Googling “rape” brings up 206,000,000 results. No, we cannot breathe a sigh of relief that at least we don’t live there—because we do! Women can be strong, but not as strong as a 200 lb. man with societal support (for what else is indifference?) on his side.
Is rape the scourge of our time? We have defeated illnesses, now we must defeat a sickness. Or is it the arrogance of men? Or are they the same thing?
A person who rapes is sick in the crudest sense of the word. And it is unhealthy to ignore a sickness in our midst. Why are we always protecting men? Why are we protecting those who need no protection? Maybe we women are being forced back to being the weaker sex because society is unable or unwilling to protect us. What does that say about American culture?
Legislatures across the country are now our aggressors, taking it upon themselves to violate women. What’s the difference between Article 475 of Morocco's penal code that lets a rapist become a husband and the laws going through various state legislatures that violate a woman’s sovereignty over her own body?
The War on Women engaged in the US shows that there really is no difference between our country and others where women are kept under the thumb of fundamentalists. It should make every thinking person pause and consider the ramifications to our society if this war continues unchecked.

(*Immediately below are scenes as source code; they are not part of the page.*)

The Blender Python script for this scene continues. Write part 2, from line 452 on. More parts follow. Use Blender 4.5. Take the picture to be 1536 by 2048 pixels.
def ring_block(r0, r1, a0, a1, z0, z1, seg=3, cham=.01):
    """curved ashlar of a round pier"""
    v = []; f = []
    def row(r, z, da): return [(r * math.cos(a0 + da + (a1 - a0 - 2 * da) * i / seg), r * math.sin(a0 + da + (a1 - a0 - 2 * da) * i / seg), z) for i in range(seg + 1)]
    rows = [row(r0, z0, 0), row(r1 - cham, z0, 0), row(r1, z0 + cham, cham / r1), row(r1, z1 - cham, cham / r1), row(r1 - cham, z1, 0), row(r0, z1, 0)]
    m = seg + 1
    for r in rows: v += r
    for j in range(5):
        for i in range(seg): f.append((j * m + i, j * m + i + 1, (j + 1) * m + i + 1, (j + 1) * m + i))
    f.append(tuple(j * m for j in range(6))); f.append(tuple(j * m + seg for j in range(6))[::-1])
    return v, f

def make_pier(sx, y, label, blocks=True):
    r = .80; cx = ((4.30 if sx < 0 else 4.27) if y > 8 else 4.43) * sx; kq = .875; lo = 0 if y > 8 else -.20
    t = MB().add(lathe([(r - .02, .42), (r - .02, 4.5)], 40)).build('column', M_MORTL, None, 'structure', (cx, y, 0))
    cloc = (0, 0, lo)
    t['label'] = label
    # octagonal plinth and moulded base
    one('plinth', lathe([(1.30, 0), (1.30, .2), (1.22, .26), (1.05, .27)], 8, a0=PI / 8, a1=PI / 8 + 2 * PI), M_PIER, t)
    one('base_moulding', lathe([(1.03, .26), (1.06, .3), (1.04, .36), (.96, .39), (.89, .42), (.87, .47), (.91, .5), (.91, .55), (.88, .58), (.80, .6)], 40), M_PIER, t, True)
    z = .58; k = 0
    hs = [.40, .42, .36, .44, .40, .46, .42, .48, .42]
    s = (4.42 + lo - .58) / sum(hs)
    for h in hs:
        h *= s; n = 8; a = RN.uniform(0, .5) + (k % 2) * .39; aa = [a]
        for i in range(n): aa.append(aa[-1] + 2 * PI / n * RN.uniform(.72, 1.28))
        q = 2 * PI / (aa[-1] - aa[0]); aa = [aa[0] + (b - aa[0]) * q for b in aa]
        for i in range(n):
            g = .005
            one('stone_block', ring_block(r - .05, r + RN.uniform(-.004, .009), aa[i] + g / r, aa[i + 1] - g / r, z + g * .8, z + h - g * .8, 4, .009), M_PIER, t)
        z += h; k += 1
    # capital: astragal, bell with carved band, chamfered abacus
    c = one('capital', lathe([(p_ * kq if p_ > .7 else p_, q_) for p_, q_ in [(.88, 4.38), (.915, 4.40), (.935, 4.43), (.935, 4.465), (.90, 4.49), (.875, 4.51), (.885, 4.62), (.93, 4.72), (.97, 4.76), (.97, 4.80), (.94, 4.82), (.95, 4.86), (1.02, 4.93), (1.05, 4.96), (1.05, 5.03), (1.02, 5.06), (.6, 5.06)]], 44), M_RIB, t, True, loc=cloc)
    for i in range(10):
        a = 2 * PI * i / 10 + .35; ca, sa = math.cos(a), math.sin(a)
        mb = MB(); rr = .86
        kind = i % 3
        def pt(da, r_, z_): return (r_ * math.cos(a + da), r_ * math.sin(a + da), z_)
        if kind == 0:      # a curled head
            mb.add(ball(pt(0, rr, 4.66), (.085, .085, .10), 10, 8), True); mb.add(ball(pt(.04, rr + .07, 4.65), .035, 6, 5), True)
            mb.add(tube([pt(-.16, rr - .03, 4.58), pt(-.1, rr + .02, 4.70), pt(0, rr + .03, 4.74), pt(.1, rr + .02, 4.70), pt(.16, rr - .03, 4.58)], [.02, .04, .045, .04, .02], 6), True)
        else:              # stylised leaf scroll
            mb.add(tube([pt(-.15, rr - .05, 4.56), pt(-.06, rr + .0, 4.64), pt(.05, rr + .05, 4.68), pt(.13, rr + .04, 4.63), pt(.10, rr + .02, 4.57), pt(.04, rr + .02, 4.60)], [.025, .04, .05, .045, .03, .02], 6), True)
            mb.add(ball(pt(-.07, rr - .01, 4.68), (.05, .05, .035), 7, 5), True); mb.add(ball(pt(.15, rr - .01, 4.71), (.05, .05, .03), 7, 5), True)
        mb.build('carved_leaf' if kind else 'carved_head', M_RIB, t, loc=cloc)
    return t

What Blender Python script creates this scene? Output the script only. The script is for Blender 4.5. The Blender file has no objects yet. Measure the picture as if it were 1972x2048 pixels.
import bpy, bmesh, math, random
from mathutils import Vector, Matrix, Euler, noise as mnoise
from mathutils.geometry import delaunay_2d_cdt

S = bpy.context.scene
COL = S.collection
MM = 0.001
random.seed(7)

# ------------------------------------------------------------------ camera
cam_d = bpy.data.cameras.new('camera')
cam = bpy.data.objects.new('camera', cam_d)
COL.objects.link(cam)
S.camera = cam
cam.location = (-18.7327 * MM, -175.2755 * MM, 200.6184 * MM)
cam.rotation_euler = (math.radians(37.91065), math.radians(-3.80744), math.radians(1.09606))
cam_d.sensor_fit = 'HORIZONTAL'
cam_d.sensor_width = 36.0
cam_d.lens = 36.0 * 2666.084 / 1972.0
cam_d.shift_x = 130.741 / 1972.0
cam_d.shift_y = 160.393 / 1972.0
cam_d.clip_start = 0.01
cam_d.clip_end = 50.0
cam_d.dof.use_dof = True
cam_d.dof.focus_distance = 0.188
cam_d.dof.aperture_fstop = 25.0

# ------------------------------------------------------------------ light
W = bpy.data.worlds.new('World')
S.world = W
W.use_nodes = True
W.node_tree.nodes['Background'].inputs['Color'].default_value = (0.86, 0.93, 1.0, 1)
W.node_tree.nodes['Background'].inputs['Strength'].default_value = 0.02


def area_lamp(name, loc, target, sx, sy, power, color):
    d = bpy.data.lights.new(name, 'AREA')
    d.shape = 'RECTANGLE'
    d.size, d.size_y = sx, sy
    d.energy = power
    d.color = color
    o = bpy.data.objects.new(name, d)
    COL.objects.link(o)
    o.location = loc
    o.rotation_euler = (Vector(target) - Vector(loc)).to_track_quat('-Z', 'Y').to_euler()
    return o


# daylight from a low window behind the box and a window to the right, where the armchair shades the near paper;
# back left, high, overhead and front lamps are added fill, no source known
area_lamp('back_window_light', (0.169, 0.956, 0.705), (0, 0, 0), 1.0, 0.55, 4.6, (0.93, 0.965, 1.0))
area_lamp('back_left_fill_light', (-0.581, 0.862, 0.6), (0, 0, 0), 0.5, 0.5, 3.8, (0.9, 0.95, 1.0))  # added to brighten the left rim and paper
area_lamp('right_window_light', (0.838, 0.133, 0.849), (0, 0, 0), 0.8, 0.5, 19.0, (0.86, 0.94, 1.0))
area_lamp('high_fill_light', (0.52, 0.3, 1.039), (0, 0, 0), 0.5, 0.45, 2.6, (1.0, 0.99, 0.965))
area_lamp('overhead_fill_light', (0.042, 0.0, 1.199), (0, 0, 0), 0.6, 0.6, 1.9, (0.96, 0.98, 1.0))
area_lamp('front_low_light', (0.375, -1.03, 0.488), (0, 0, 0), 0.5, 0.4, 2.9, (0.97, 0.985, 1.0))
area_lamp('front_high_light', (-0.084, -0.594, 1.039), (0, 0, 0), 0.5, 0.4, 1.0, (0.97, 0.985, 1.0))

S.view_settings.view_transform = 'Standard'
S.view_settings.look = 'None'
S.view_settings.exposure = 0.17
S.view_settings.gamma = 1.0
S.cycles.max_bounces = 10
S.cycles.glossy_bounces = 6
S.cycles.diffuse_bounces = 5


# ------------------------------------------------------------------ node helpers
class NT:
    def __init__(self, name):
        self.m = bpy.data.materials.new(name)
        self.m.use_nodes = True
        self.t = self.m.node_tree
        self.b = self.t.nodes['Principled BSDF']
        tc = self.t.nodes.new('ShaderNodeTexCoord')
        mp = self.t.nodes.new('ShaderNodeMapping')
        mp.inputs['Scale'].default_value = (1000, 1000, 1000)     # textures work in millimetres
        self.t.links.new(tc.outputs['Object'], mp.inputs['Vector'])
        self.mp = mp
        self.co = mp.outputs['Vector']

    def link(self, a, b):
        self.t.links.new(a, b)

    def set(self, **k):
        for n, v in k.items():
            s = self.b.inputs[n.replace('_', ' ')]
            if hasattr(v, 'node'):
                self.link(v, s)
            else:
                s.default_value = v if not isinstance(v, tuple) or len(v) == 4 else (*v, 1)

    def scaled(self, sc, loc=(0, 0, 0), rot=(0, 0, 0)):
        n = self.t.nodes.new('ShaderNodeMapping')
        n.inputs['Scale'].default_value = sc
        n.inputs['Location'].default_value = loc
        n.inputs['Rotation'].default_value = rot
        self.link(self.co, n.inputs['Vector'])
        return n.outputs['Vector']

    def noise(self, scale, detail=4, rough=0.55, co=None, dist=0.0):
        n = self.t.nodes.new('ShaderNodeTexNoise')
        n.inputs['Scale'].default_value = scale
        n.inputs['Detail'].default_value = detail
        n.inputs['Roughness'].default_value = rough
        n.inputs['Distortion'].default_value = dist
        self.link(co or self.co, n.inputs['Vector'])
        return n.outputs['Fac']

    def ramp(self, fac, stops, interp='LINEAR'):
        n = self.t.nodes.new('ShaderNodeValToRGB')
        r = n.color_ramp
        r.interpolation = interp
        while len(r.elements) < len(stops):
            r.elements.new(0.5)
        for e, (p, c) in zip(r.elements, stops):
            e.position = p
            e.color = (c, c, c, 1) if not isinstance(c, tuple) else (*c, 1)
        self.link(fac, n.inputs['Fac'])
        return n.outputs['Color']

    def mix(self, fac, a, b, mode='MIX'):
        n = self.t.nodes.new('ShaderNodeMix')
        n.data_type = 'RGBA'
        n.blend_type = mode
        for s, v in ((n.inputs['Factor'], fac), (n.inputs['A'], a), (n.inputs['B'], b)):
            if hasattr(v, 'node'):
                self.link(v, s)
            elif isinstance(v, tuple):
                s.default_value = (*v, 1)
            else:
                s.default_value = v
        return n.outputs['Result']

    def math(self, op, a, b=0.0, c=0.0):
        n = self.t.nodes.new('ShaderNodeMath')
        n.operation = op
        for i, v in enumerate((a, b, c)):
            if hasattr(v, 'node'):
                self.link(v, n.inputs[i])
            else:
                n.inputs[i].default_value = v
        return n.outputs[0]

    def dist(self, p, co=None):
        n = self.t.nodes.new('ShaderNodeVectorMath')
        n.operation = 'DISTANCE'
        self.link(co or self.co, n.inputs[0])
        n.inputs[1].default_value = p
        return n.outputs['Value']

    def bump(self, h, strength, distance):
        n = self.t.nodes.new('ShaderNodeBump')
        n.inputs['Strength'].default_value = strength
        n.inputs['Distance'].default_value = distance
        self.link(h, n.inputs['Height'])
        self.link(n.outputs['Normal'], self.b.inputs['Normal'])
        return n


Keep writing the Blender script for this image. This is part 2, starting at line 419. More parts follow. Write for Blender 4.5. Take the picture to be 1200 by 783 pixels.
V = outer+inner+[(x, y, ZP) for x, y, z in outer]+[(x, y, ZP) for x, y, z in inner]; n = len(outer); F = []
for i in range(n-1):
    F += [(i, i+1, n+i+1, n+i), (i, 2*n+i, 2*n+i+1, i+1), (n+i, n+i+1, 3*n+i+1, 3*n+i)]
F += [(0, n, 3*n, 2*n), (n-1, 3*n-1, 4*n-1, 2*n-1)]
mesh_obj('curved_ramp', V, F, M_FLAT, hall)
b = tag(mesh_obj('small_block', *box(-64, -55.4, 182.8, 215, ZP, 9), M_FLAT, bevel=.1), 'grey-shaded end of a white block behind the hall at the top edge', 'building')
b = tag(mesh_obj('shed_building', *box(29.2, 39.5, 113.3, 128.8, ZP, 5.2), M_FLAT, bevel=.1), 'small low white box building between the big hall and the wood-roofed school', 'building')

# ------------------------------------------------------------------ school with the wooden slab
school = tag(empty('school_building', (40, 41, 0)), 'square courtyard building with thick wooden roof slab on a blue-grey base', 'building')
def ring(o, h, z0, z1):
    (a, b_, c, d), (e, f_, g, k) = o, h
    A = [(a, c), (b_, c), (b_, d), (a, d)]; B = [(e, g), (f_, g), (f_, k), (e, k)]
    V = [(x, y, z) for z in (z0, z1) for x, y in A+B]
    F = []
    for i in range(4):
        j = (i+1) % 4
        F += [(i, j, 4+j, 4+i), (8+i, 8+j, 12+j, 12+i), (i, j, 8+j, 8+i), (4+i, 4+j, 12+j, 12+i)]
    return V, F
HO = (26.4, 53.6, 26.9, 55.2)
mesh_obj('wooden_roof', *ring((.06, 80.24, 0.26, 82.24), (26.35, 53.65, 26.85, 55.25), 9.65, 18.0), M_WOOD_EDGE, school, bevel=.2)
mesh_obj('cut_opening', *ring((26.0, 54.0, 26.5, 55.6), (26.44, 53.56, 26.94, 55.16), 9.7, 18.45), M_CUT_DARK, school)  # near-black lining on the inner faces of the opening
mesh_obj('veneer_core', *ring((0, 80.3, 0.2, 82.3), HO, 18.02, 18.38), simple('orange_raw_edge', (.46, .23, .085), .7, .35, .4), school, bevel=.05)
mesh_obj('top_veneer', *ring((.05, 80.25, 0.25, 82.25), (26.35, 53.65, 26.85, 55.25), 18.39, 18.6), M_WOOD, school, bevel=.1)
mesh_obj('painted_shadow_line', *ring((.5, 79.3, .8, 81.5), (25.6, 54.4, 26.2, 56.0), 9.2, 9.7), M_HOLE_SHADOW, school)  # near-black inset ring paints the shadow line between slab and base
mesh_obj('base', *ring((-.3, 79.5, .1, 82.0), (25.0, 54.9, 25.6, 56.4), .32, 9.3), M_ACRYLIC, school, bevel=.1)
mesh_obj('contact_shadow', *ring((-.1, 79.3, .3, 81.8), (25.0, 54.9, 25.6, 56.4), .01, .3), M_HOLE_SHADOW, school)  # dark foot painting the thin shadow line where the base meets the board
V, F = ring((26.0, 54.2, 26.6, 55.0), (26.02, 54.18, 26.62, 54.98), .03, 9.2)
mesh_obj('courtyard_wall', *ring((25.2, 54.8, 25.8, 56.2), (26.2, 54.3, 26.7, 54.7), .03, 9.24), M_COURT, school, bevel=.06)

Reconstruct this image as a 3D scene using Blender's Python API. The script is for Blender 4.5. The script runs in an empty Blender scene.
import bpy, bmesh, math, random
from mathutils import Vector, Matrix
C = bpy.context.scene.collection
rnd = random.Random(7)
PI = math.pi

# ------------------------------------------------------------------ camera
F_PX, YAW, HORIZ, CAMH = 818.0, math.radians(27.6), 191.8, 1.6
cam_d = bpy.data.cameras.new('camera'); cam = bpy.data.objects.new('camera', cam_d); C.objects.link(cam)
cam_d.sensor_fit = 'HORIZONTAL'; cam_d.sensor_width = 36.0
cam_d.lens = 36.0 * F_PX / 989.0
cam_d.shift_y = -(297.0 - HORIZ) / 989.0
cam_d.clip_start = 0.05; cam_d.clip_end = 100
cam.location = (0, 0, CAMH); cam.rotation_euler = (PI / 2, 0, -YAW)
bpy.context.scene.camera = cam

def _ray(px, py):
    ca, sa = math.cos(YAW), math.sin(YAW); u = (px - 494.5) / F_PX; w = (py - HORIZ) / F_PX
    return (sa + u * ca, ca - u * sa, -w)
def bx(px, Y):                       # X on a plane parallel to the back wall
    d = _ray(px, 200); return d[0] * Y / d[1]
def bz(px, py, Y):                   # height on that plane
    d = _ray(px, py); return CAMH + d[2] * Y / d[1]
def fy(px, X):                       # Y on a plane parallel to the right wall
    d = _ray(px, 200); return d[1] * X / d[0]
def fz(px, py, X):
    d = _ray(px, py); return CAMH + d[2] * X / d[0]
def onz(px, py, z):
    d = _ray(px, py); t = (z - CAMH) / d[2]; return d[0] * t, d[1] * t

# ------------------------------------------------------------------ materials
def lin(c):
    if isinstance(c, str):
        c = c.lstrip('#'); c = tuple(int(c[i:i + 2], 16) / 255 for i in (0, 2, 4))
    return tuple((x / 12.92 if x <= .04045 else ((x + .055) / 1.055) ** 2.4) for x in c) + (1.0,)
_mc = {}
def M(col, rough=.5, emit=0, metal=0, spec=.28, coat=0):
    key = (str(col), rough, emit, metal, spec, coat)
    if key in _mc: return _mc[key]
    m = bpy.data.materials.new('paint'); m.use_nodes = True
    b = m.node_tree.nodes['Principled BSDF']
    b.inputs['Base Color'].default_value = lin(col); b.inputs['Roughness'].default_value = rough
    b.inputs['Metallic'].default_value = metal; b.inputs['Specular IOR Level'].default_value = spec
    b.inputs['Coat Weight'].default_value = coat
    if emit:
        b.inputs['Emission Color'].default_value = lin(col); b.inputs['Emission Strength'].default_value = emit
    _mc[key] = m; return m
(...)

It's not a very far leap of the imagination to visualize living in a religious theocracy, and we all know how women are treated in that kind of environment.
It's hard to wrap one's mind around the topic of brutality toward women. After all, aren't all men born of woman? Don't they have sisters and wives and girlfriends?
Why does one half of the world want to dismiss/rule the other?
It's a mistake to think that we're different because, sadly, we aren't.
Posted by: Margaret | March 21, 2012 at 03:05 PM
Margaret, the cycle the cycle. From what I've read, it seems that homes where mothers are not respected by the father, are homes that cannot raise healthy children, not the boys and not the girls. If a mother is debased and belittled and beaten by a father, what force is there to make a little boy grow up to honor and respect women? It's a vicious cycle that is alive and well the world round.
A society can change when its members don't find comfort in it. When, when will this come out of the quiet of homes and hidden rooms to really make us act and react. And, you know, the very "battle" that the renewal of the Violence Against Women Act is going through now because repubs don't want to protect, heaven forbid, illegal immigrants and lesbians, shows that things are not a'changin fast enough.